Sie haben eine 13-jährige Tochter. Geht sie auf eine Privatschule?

Steinmeier:

Sie geht auf eine Schule in kirchlicher Trägerschaft.

Sophie Paasche:

Sie sind wohl nicht so zufrieden mit staatlichen Schulen.

Steinmeier:

Ach, wissen Sie, das ist für einen Vater gar nicht so einfach. Wenn eine Tochter sagt: Ich gehe mit meinen Freundinnen auf diese Schule, dann sagen Sie einer 13-Jährigen mal: Nee, das will ich nicht, du gehst auf eine andere Schule. Das sollten Sie gar nicht erst versuchen.

Abendblatt:

Zu Hause regiert die Tochter, ja?

Steinmeier:

Bei dieser Frage hat sie eine starke Meinung.

Sophie Paasche:

Sind Sie bereit, für Ihre Tochter später Studiengebühren zu zahlen?

Steinmeier:

Das ist ein ernstes Thema.
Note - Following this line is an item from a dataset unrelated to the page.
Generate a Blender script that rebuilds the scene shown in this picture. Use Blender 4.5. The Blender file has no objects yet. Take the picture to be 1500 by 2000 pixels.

Hätte es zu meiner Zeit Studiengebühren gegeben, würden Sie mich hier nicht interviewen. Ich komme auch aus einer Familie, in der es nicht selbstverständlich war, dass ein Kind Abitur macht oder studiert. Und für mich war das damals nur möglich, weil es keine Studiengebühren gab. Deshalb bin ich ganz fest der Meinung, dass der Weg in Studiengebühren der falsche Weg ist.